A two man space mission to the moon returns to earth after exploring lunar ice caves. Unknowingly they bring back with them a deadly frozen space fungus that become aggressive once it thaws out. They stop off at space station SS X-7 where mission leader Maj Gordon Towers (William Leslie) wants to chill out after a hard lunar expedition and check in on girl friend Faith Montaine (Dolores Faith from Phantom Planet). He also doesn’t seem to mind the harmless flirtations of Lt. Connie Engstrom (Pamela Curran) and what red blooded 60’s space astronaut would? Of course the story is probably set in the remote future of 1985 or some such unimaginable date. The space station is commanded by the stern Colonel Frank Cromwell (Richard Garland) who is beginning to crack from the strain of his demanding command of orbiting around the earth in a cozy, warm little space station for too long. The ship’s doctor is concerned but has little control over Crowell. Even after Tower’s partner on the moon mission dies from turning into a moldy zucchini you find in the back of the vegetable crisper Cromwell refuses to admit the space station is in any danger and soon a power struggle develops between he and Towers and the people that support each man. Soon the space fungus has thawed out completely and even crawls around –with the help of invisible fishing line no doubt- the ship looking for victims. Soon Cromwell’s sweetheart Connie is forced to turn against him as he becomes less rational and in doing so only increases his paranoia. The drama on the ship is followed closely by the space team on earth led by Gen. Knowland (Glenn Langan of The Amazing Colossal Man) who at one point resolves the only solution is to destroy the space station unless the crew can figure out a way to destroy the moldy menace. It would be giving away nothing to say that not only do they but they do it all in the last 5 or 6 minutes of the film and it all ends on a pretty happy note and slurpy smooch between Towers and Faith.

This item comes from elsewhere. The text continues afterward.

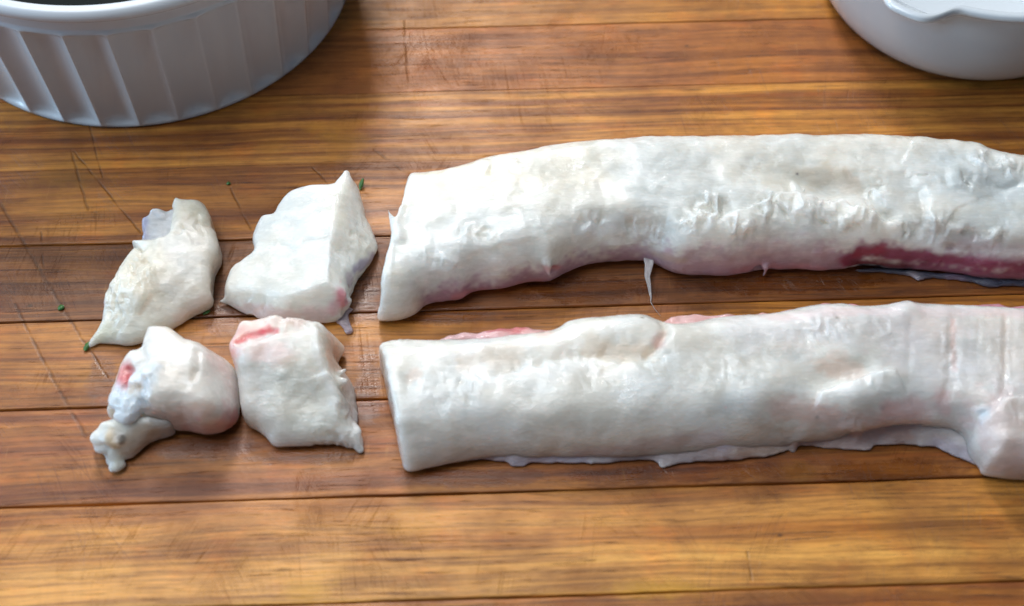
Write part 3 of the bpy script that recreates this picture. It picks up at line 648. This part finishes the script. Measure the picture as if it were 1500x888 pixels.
# ---------------------------------------------------------------- lower fillet
def fillet_lower():
    back = [(500, 530, 30), (515, 500, 30), (555, 490, 30), (590, 488, 29), (616, 489, 29), (660, 492, 28), (740, 489, 28), (806, 482, 28), (830, 471, 28), (880, 463, 29), (923, 459, 29), (946, 461, 29), (966, 470, 28), (985, 478, 27), (1010, 475, 27), (1050, 468, 27), (1133, 463, 27), (1183, 453, 27), (1226, 450, 27), (1253, 453, 27), (1300, 450, 28), (1320, 443, 29), (1345, 449, 28),
            (1400, 453, 27), (1450, 455, 27), (1500, 457, 27), (1600, 460, 27), (1650, 470, 22)]
    front = [(1660, 600, 6), (1640, 705, 2), (1560, 700, 4), (1500, 690, 6), (1460, 675, 8), (1432, 660, 9), (1400, 644, 8), (1360, 640, 8), (1300, 646, 6), (1250, 651, 5), (1200, 650, 4), (1143, 656, 4), (1080, 664, 3), (1000, 670, 3), (930, 672, 3), (846, 674, 3), (780, 675, 2), (736, 674, 2), (690, 678, 2), (630, 690, 2), (600, 697, 2), (540, 700, 2), (500, 680, 8), (495, 600, 20)]
    K = .70; out = back + front; lo, hi = bounds(out, 54, K)
    s = Solid('flesh', lo, hi, seed=4, kz=K, vox=.6); s.tf = .55
    s.hpts([(580, 520, 36), (580, 600, 36), (600, 660, 24), (680, 540, 39), (700, 640, 27), (700, 590, 36), (800, 520, 41), (820, 600, 37), (820, 640, 28), (920, 490, 42), (950, 580, 39), (950, 630, 30), (1050, 520, 42), (1100, 590, 37), (1200, 500, 43), (1250, 580, 39), (1350, 500, 43), (1450, 520, 42), (1480, 600, 40), (1620, 560, 40), (1050, 630, 29), (1150, 620, 28), (1350, 600, 33)])
    s.rough([(24, .7), (10, .2)])
    s.bump(920, 480, 42, 22, 9, 2.0, -8); s.bump(715, 530, 39, 18, 6, -1.8, 8); s.bump(600, 552, 38, 3.5, 6, -1.6); s.bump(860, 522, 41, 20, 5, -1.2)
    s.groove([(968, 464), (975, 490), (960, 512), (940, 524)], 42, 2.4, 1.8); s.bump(1000, 490, 42, 10, 8, 1.2)
    s.step([(700, 552), (760, 540), (820, 525), (900, 522), (960, 530)], 41, -1.3, 1.2, 7, .9, 7)
    s.step([(870, 516), (905, 530), (965, 530), (990, 515)], 42, -1.2, .8, 6, .8, 9)
    # scooped hollow and the lump under it
    s.bump(1235, 547, 41, 16, 6, -3.6, 14); s.step([(1196, 590), (1205, 568), (1250, 556), (1300, 542), (1312, 540)][::-1], 41, 2.6, .9, 9, .4, 4)
    s.bump(1255, 582, 41, 15, 8, 1.8, 12)
    s.bump(1320, 452, 42, 6, 6, 2.6); s.bump(1240, 470, 42, 22, 8, .9)
    for xx, a in ((1389, .8), (1397, .5), (1470, .9), (1479, .4), (1330, .3)):
        s.groove([(xx, 462), (xx + 1, 500), (xx + 3, 545), (xx - 3, 585)], 42, a, 1.3, .35, int(xx))
    for k in range(9): s.groove([(1380 + k*13, 458), (1379 + k*13, 500), (1377 + k*13, 540)], 42, .2, 1.2, .3, 60+k)
    s.bump(1080, 560, 42, 24, 7, .8); s.bump(1160, 530, 42, 20, 6, -1.0, -20)
    s.step([(1440, 640), (1442, 605), (1470, 588), (1530, 580)][::-1], 38, 3.0, 1.2, 16, .5, 12)
    s.slab(out, rx=15, rz=24, rb=6, k=0, wob=.2, cut=((552, 500, 28), (592, 694, 1), .04, 3.0))
    # hollow under the right end, lump that hangs over
    s.ell(s.hit(1320, 632) + np.array([0, -4, -3]), (26, 8, 6), k=5, cut=True)
    H0 = s.H; s.H = np.minimum(H0, 26.0) + 1.2*n2(s.X+300, s.Y+300, 9, 44)
    s.slab([(1442, 602, 34), (1432, 640, 22), (1434, 680, 8), (1438, 699, 2), (1466, 705, 1.5), (1500, 707, 1.5), (1560, 708, 1.5), (1640, 705, 1.5), (1655, 620, 30), (1560, 580, 36), (1490, 582, 36)], rx=9, rz=20, rb=5, k=6.0, wob=.3)
    s.H = H0
    for k, (px, py, n, sx, sy, z) in enumerate([(830, 530, 5, 14, 3, 2.2), (780, 536, 4, 12, 3, 2.2), (950, 532, 5, 12, 4, 2.2), (870, 548, 4, 8, 8, 1.8), (1215, 480, 7, 14, 6, 2.0), (1180, 490, 4, 12, 6, 1.8), (1290, 480, 5, 8, 8, 1.8), (1080, 540, 4, 20, 10, 1.8), (1270, 555, 4, 18, 5, 1.8), (1440, 600, 5, 5, 6, 2.6), (1490, 600, 5, 6, 6, 2.2), (660, 565, 4, 26, 14, 1.6),
                          (1160, 640, 4, 8, 4, 2.4), (1255, 628, 4, 6, 5, 2.4), (1350, 630, 4, 8, 4, 2.2), (1470, 540, 5, 5, 26, 1.5), (1390, 520, 5, 4, 26, 1.5), (575, 500, 3, 8, 3, 2.0)]):
        s.tuft(px, py, n, (sx, sy), z, 80 + k, up=20, yaw=70)
    s.rough3([(10, .4), (4.5, .16), (2.2, .1)])
    root = empty('fish_fillet', (0, -.03, 0))
    tag(root, 'long raw white fish fillet nearest the viewer, with thin pink back edge', 'fish fillet', 'raw fish fillets')
    pts = [([(553, 520), (556, 560), (560, 620)], 4, PALEP, .5), ([(620, 492), (700, 492), (800, 486)], 5, PALEP, .65), ([(690, 530), (750, 525)], 9, (.78, .68, .58), .45, .8), ([(604, 552)], 4, (.78, .64, .55), .5, .8), ([(870, 512), (935, 515)], 8, (.80, .70, .58), .5), ([(970, 470), (965, 500)], 4, PALEP, .6),
           ([(1210, 535), (1255, 545)], 6, (.72, .58, .50), .5, .8), ([(1030, 466), (1133, 466), (1250, 455), (1500, 460)], 4, (.78, .62, .62), .6), ([(1150, 600), (1250, 620), (1350, 610)], 8, (.70, .55, .52), .6), ([(1300, 600), (1340, 600)], 7, (.68, .44, .42), .5),
           ([(1350, 500), (1400, 560), (1480, 520), (1600, 540)], 26, (.76, .70, .69), .45), ([(1470, 620), (1480, 680), (1560, 690)], 20, (.72, .58, .56), .55), ([(1100, 480), (1250, 470), (1400, 475)], 16, (.76, .70, .69), .35), ([(1440, 606)], 4, BLUE, .7), ([(1050, 640), (960, 652), (850, 664)], 5, (.68, .60, .62), .55), ([(1395, 470), (1398, 540)], 1.6, PALEP, .5), ([(1380, 580), (1385, 600)], 4, (.70, .50, .50), .5),
           ([(941, 465)], 1.2, (.25, .26, .22), .85, .1), ([(1226, 466)], .9, (.35, .32, .28), .7, .1), ([(1197, 611)], 1.2, (.4, .38, .36), .6, .2), ([(1292, 598)], 1.6, (.45, .40, .4), .5, .2)]
    s.build(FLESH, root, (.77, .765, .735), pts)
    # pink ridge behind the top edge
    b = Solid('pink_membrane', P(620, 520, 0) - [3, 6, 1.4], P(1660, 430, 10) + [3, 10, 20], vox=.8, seed=5); b.lo[2] = -1.2; b.kz = K
    b.H = (np.full(b.X.shape, 28.5*K, np.float32) + 1.0*n2(b.X+300, b.Y+300, 7, 3) + .7*n2(b.X+300, b.Y+300, 3, 4))
    top = [(640, 494, 27), (660, 488, 27), (700, 483, 27), (746, 477, 27), (806, 479, 27), (850, 480, 25), (950, 478, 25), (975, 467, 23), (1033, 462, 23), (1066, 464, 22), (1133, 460, 23), (1183, 451, 23), (1226, 445, 24), (1262, 448, 24), (1300, 452, 22), (1360, 452, 22), (1400, 448, 24), (1450, 446, 24), (1500, 448, 24), (1650, 450, 24)]
    bot = [(1650, 500, 26), (1400, 500, 26), (1200, 500, 26), (1000, 510, 26), (800, 520, 26), (640, 515, 26)]
    b.slab(top + bot, rx=5, rz=7, rb=4, k=0, wob=.7); b.rough3([(5, .4), (2.4, .3)])
    b.build(MEMB, root, (.70, .44, .44), [([(720, 482), (765, 480)], 5, RED, .6, .7), ([(1180, 452), (1260, 449)], 6, (.55, .20, .28), .6), ([(1380, 452), (1500, 450)], 7, (.52, .20, .28), .65), ([(640, 486), (690, 482)], 6, (.78, .58, .54), .6), ([(800, 478)], 6, (.75, .45, .40), .5)], 2)
    # mauve skin showing along the lower edge
    m = Solid('mauve_membrane', P(660, 705, 0) - [3, 4, 1.4], P(1480, 600, 16) + [3, 6, 5], vox=.7, seed=6); m.lo[2] = -1.2; m.kz = .5
    m.hpts([(700, 676, 4), (760, 676, 7), (860, 668, 10), (950, 662, 11), (1060, 645, 22), (1150, 640, 13), (1230, 640, 12), (1300, 640, 10), (1400, 655, 9), (1440, 680, 8), (1000, 678, 4), (850, 680, 3), (1200, 656, 3)])
    m.rough([(12, .6), (5, .5)])
    m.slab([(672, 682, 1), (690, 679, 1), (736, 679, 1), (750, 687, 1), (773, 687, 1), (783, 681, 1), (846, 682, 1), (930, 679, 1), (957, 678, 1), (967, 687, 1), (987, 684, 1), (1000, 681, 1), (1066, 676, 1), (1123, 672, 1), (1143, 664, 1), (1183, 657, 1), (1213, 662, 1), (1270, 661, 1), (1287, 654, 1), (1360, 657, 1), (1393, 670, 1), (1433, 686, 1), (1470, 700, 1), (1470, 640, 8), (1300, 610, 10), (1100, 610, 10), (900, 640, 8), (720, 655, 4)], rx=7, rz=9, rb=2.5, k=0, wob=.6)
    for k, (px, py) in enumerate([(1163, 652), (1255, 634)]):
        a = m.hit(px, py); m.cone(a + [0, 2, 2], 2.6, a + [0, -1, -3], 1.6, 1.2)
    m.rough3([(7, .5), (3, .25)])
    m.build(MEMB, root, (.74, .69, .68), [([(700, 676), (760, 682), (850, 674)], 6, (.56, .50, .62), .5), ([(900, 672), (1000, 668), (1060, 660)], 6, (.60, .53, .60), .45), ([(1090, 655), (1140, 655)], 6, (.66, .50, .42), .55), ([(1180, 645), (1250, 645), (1320, 630)], 8, (.64, .46, .42), .6), ([(1060, 650), (1110, 640)], 4, (.60, .60, .72), .6), ([(1380, 660), (1430, 680)], 8, (.58, .52, .62), .45)], 2)
fillet_lower()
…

You could argue that the film suffers from its low budget and like It! The Terror from Beyond Space, Mutiny seems to recreate its set by shuffling around props. I am not a big fan of plant monsters in general but I have seen worse. At least this space plant was mobile. Like the title of the post says it has similarities to, and may have even influenced, 1968’s Japanese-American production The Green Slime. And it may be a stretch to compare it to The Caine Mutiny but the basic elements are there. A once dependable ship Captain slowly cracks under the strain (though I think Bogey had more justification) of his command and loses the trust of his once loyal crew. At least Col. Cromwell has a sexy girlfriend on the ship with him. I think the film did well enough with its obviously low budget and the actors play it straight and deliver some acceptable performances. The two female leads are above average for space chicks of the time and I am will be seeing what else I can get a hold of with the lovely Dolores Faith in it. I was a pleasantly surprised by this one and fans of 50’s-60’s sci-fi will be as well.